A clipping service moves into the 22nd century

My mother has always been a world-class clipping service. For years her family and friends could expect to receive regular infusions of articles on topics of presumed interest.

I don’t know when she started sending articles about all things papal to her school friend Joan, in California. Joan and Mom were schoolmates at St Anthony’s in Long Beach, California, during WW2; my grandfather had returned to Egypt and the rest of the family waited for the war to end so they could join him. Later Joan became a nun, a modern social-working nun, but still very much a Catholic, and so of course my mother assumed she would want to keep abreast of news about the pope, any pope. When questioned about this many years ago, my mother asserted that newspapers in California did not cover news about the pope. Not ever. Never. I argued with her about this, pointlessly. I no longer argue with her.
Over the years, my mother has sent her brother hundreds, possibly thousands, of articles referencing Egypt. She sent her nephew anything about Elizabeth Warren. She sent me anything to do with honeybees, or saints. She sent my brother articles about the environment. I could go on.
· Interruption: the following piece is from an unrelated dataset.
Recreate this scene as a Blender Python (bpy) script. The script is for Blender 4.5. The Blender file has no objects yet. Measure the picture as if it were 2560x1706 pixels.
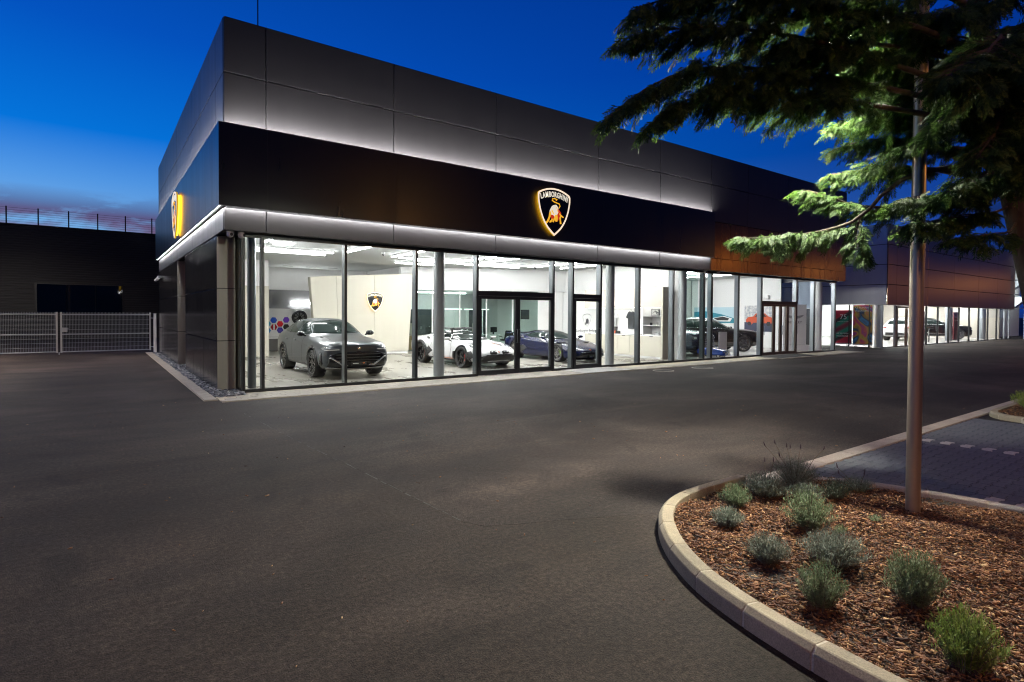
import bpy, bmesh, math, random
import numpy as np
from mathutils import Vector, Matrix
from mathutils.bvhtree import BVHTree
R = math.radians
random.seed(7); rng = np.random.default_rng(7)
sc = bpy.context.scene
COL = sc.collection

# ------------------------------------------------------------------ camera
cam_d = bpy.data.cameras.new('camera'); cam = bpy.data.objects.new('camera', cam_d); COL.objects.link(cam)
cam_d.sensor_width = 36; cam_d.lens = 19.988; cam_d.shift_y = -0.01523
cam_d.clip_start = 0.05; cam_d.clip_end = 4000
CR = Matrix(((0.80779329, 0.00704953, -0.58942371), (-0.58944151, 0.01874936, -0.80759344), (0.00535816, 0.99979936, 0.01930089)))
cam.matrix_world = Matrix.Translation((0, 0, 1.8)) @ CR.to_4x4()
sc.camera = cam

# ------------------------------------------------------------------ dusk sky
w = bpy.data.worlds.new('World'); sc.world = w; w.use_nodes = True
wn = w.node_tree; wn.nodes.clear()
def WN(t, **k):
    n = wn.nodes.new(t)
    for a, b in k.items(): setattr(n, a, b)
    return n
def wl(a, b): wn.links.new(a, b)
def wm(op, a, b=None, c=None):
    n = WN('ShaderNodeMath', operation=op)
    for i, v in enumerate((a, b, c)):
        if v is None: continue
        if isinstance(v, (int, float)): n.inputs[i].default_value = v
        else: wl(v, n.inputs[i])
    return n.outputs[0]
def wmix(f, a, b, bt='MIX'):
    n = WN('ShaderNodeMix', data_type='RGBA', blend_type=bt)
    if isinstance(f, (int, float)): n.inputs[0].default_value = f
    else: wl(f, n.inputs[0])
    for i, v in ((6, a), (7, b)):
        if isinstance(v, tuple): n.inputs[i].default_value = v + (1,)
        else: wl(v, n.inputs[i])
    return n.outputs[2]
SUN_AZ = R(118)          # where the sun went down, measured from +X towards +Y
out = WN('ShaderNodeOutputWorld'); bg = WN('ShaderNodeBackground')
sky = WN('ShaderNodeTexSky', sky_type='NISHITA', sun_disc=False)
sky.sun_elevation = R(-3.0); sky.sun_rotation = R(90) - SUN_AZ; sky.altitude = 100; sky.air_density = 1.0; sky.dust_density = 0.6; sky.ozone_density = 4.0
tc = WN('ShaderNodeTexCoord'); sep = WN('ShaderNodeSeparateXYZ'); wl(tc.outputs['Generated'], sep.inputs[0])
dx, dy, dz = sep.outputs
az = wm('ADD', wm('MULTIPLY', dx, math.cos(SUN_AZ)), wm('MULTIPLY', dy, math.sin(SUN_AZ)))
el = wm('MAXIMUM', dz, 0.0)
# blue dome, lighter low down and towards the afterglow, darker overhead and behind
def elramp(stops):
    r = WN('ShaderNodeValToRGB'); wl(el, r.inputs[0]); e = r.color_ramp.elements
    while len(e) < len(stops): e.new(0.5)
    for i, (p, c) in enumerate(stops): e[i].position = p; e[i].color = (*c, 1)
    return r.outputs[0]
side = WN('ShaderNodeMapRange'); wl(az, side.inputs[0]); side.inputs[1].default_value = -0.30; side.inputs[2].default_value = 0.93
sd = wm('POWER', side.outputs[0], 1.25)
far = WN('ShaderNodeMapRange'); wl(az, far.inputs[0]); far.inputs[1].default_value = -0.20; far.inputs[2].default_value = -0.9
glow = elramp([(0.05, (.20, .40, .70)), (0.135, (.165, .41, .78)), (0.185, (.085, .32, .79)), (0.25, (.0, .175, .71)), (0.38, (.0, .090, .54)), (0.6, (.0, .036, .28)), (1.0, (.0, .010, .07))])
cool = elramp([(0.05, (.002, .036, .26)), (0.30, (.0, .034, .285)), (0.48, (.0, .027, .25)), (0.7, (.0, .014, .11)), (1.0, (.0, .008, .05))])
dome = wmix(sd, cool, glow)
dome = wmix(far.outputs[0], dome, wmix(1.0, dome, (.55, .34, .26), 'MULTIPLY'))
dome = wmix(0.05, dome, sky.outputs[0], 'ADD')
# low bank of dusk cloud
mp = WN('ShaderNodeMapping'); wl(tc.outputs['Generated'], mp.inputs[0]); mp.inputs['Scale'].default_value = (5, 5, 22)
nz = WN('ShaderNodeTexNoise'); wl(mp.outputs[0], nz.inputs['Vector']); nz.inputs['Scale'].default_value = 1.0; nz.inputs['Detail'].default_value = 7; nz.inputs['Roughness'].default_value = 0.62; nz.inputs['Distortion'].default_value = 0.35
cb = WN('ShaderNodeMapRange'); wl(el, cb.inputs[0]); cb.inputs[1].default_value = 0.170; cb.inputs[2].default_value = 0.138
cn = WN('ShaderNodeMapRange'); wl(nz.outputs[0], cn.inputs[0]); cn.inputs[1].default_value = 0.40; cn.inputs[2].default_value = 0.55
cl = wm('MULTIPLY', cb.outputs[0], cn.outputs[0])
pinkf = WN('ShaderNodeMapRange'); wl(el, pinkf.inputs[0]); pinkf.inputs[1].default_value = 0.150; pinkf.inputs[2].default_value = 0.118
ccol = wmix(pinkf.outputs[0], (0.075, 0.090, 0.24), (0.165, 0.100, 0.205))
ccol = wmix(side.outputs[0], (0.004, 0.02, 0.10), ccol)
dome = wmix(wm('MULTIPLY', cl, 0.95), dome, ccol)
wl(dome, bg.inputs[0]); bg.inputs[1].default_value = 1.0
wl(bg.outputs[0], out.inputs[0])

# ------------------------------------------------------------------ exposure and render set-up
sc.view_settings.view_transform = 'Standard'; sc.view_settings.look = 'None'
sc.view_settings.exposure = 0.0; sc.view_settings.gamma = 1.0; sc.view_settings.use_curve_mapping = False
sc.render.engine = 'CYCLES'
cy = sc.cycles
cy.use_denoising = True; cy.max_bounces = 8; cy.diffuse_bounces = 4; cy.glossy_bounces = 4; cy.transmission_bounces = 6; cy.transparent_max_bounces = 16
cy.caustics_reflective = False; cy.caustics_refractive = False; cy.sample_clamp_indirect = 5.0; cy.sample_clamp_direct = 30.0; cy.use_adaptive_sampling = True; cy.filter_width = 1.15; cy.adaptive_threshold = 0.010

# ------------------------------------------------------------------ materials
MATS = {}
def P(name, col, rough=0.5, metal=0.0, emit=None, es=0.0, coat=0.0, spec=None, trans=0.0):
    m = bpy.data.materials.new(name); m.use_nodes = True; MATS[name] = m
    b = m.node_tree.nodes['Principled BSDF']
    b.inputs['Base Color'].default_value = (*col, 1); b.inputs['Roughness'].default_value = rough; b.inputs['Metallic'].default_value = metal
    if coat: b.inputs['Coat Weight'].default_value = coat; b.inputs['Coat Roughness'].default_value = 0.04
    if spec is not None: b.inputs['Specular IOR Level'].default_value = spec
    if emit: b.inputs['Emission Color'].default_value = (*emit, 1); b.inputs['Emission Strength'].default_value = es
    return m
def nd(m, t, **k):
    n = m.node_tree.nodes.new(t)
    for a, b in k.items(): setattr(n, a, b)
    return n
def ln(m, a, b): m.node_tree.links.new(a, b)
def bsdf(m): return m.node_tree.nodes['Principled BSDF']
def noise(m, scale, detail=4, rough=0.6, co='Object', dist=0.0, mapscale=None):
    t = nd(m, 'ShaderNodeTexCoord'); n = nd(m, 'ShaderNodeTexNoise')
    v = t.outputs[co]
    if mapscale:
        g = nd(m, 'ShaderNodeMapping'); g.inputs['Scale'].default_value = mapscale; ln(m, v, g.inputs[0]); v = g.outputs[0]
    ln(m, v, n.inputs['Vector']); n.inputs['Scale'].default_value = scale; n.inputs['Detail'].default_value = detail; n.inputs['Roughness'].default_value = rough; n.inputs['Distortion'].default_value = dist
    return n.outputs[0]
def ramp(m, fac, stops):
    r = nd(m, 'ShaderNodeValToRGB'); ln(m, fac, r.inputs[0])
    e = r.color_ramp.elements
    while len(e) < len(stops): e.new(0.5)
    for i, (p, c) in enumerate(stops): e[i].position = p; e[i].color = (*c, 1) if len(c) == 3 else c
    return r.outputs[0]
def mixc(m, f, a, b, bt='MIX'):
    n = nd(m, 'ShaderNodeMix', data_type='RGBA', blend_type=bt)
    if isinstance(f, (int, float)): n.inputs[0].default_value = f
    else: ln(m, f, n.inputs[0])
    for i, v in ((6, a), (7, b)):
        if isinstance(v, tuple): n.inputs[i].default_value = v + (1,)
        else: ln(m, v, n.inputs[i])
    return n.outputs[2]
def bump(m, h, s=0.3, d=0.01, prev=None):
    b = nd(m, 'ShaderNodeBump'); b.inputs['Strength'].default_value = s; b.inputs['Distance'].default_value = d
    ln(m, h, b.inputs['Height'])
    if prev is not None: ln(m, prev, b.inputs['Normal'])
    ln(m, b.outputs[0], bsdf(m).inputs['Normal']); return b.outputs[0]
def base(m, c): ln(m, c, bsdf(m).inputs['Base Color'])
def rgh(m, fac, a, b):
    r = nd(m, 'ShaderNodeMapRange'); ln(m, fac, r.inputs[0]); r.inputs[3].default_value = a; r.inputs[4].default_value = b
    ln(m, r.outputs[0], bsdf(m).inputs['Roughness'])

def panel_mat(name, col, rough, metal, wave=0.25):
    m = P(name, col, rough, metal)
    n1 = noise(m, 0.9, 2, 0.5); n2 = noise(m, 14, 4)
    bump(m, n1, wave, 0.02); n3 = noise(m, 2.2, 5, 0.7, mapscale=(1, 1, .12)); rgh(m, n3, rough - 0.09, rough + 0.12); base(m, mixc(m, .22, col, ramp(m, n3, [(.3, (.36, .36, .36)), (.7, (.64, .63, .62))]), 'OVERLAY'))
    return m
M_panel = panel_mat('bronze_grey_cladding', (0.0325, 0.0300, 0.0300), 0.42, 0.10, 0.30)
M_bronze = panel_mat('bronze_cladding', (0.115, 0.058, 0.026), 0.25, 0.9, 0.08)
M_fascia = panel_mat('black_fascia_sheet', (0.006, 0.006, 0.007), 0.30, 0.0, 0.06)
M_wallp = panel_mat('dark_gloss_cladding', (0.045, 0.042, 0.042), 0.16, 0.7, 0.05)
M_paleclad = panel_mat('pale_grey_cladding', (0.58, 0.58, 0.60), 0.45, 0.2, 0.05)
M_dark = P('black_void', (0.004, 0.004, 0.004), 0.8)
M_frame = P('anthracite_frame', (0.020, 0.022, 0.024), 0.32, 0.3)
M_framein = P('grey_frame', (0.10, 0.115, 0.125), 0.38, 0.4)
M_paleframe = P('pale_aluminium_frame', (0.34, 0.37, 0.40), 0.35, 0.6)
M_white = P('white_plaster', (0.80, 0.80, 0.80), 0.6)
M_whiteg = P('white_lacquer', (0.80, 0.80, 0.80), 0.25)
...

So the current incarnation of her clipping service is not a complete stretch. Last fall she asked me if I knew Hillary Clinton. I had to admit that I did not personally know her. But I knew someone who did. Then she handed me a manila envelope stuffed with articles, mostly from the NY Times, about Hillary and her run for president, and asked me to deliver it. I said I would.
Earlier this week she handed me two bundles, and asked me to send them to “that woman over there”.

Of course I said I would make sure she received the articles. What else could I have said?
I could have wept, it is true.
My mother was never an Anglophile. Like her Belgian relatives, she is, or was, an anti-monarchist. But she delivered to me two packages filled with articles about Brexit and its implications, both addressed to the Queen of England.
Package number one contained 7 articles from the New York Times, dated from February to December 2016. There were 3 articles from the Economist, one from the Boston Globe, and one from This Week. Also in that package, addressed to the Queen of England, were a letter from her Belgian niece (first cousin once removed?), dated February 2017; a postcard, featuring a painting by Gustave Moreau of a peacock and Juno, from the same Belgian niece dated, November 2016; and an undated note from someone named Judy, relating the recent death of her sister-in-law.
Package number two likewise contained fourteen articles about Brexit and or Theresa May or both, clipped from the New York Times. And a receipt from The Cloisters gift shop.
How can I not find this phenomenon fascinating? My mother has no idea what or who Brexit is. She cannot name the queen. Yet she clipped these many articles, and in several cases, underlined them. Even as Alzheimer’s is wreaking havoc with her mind and memory, there remains a tattered relic of the impulse to gather evidence and to impart information.

But why Brexit? Why not the Syrian crisis, or Bolivian devaluation, or Marine le Pen? Why the Queen?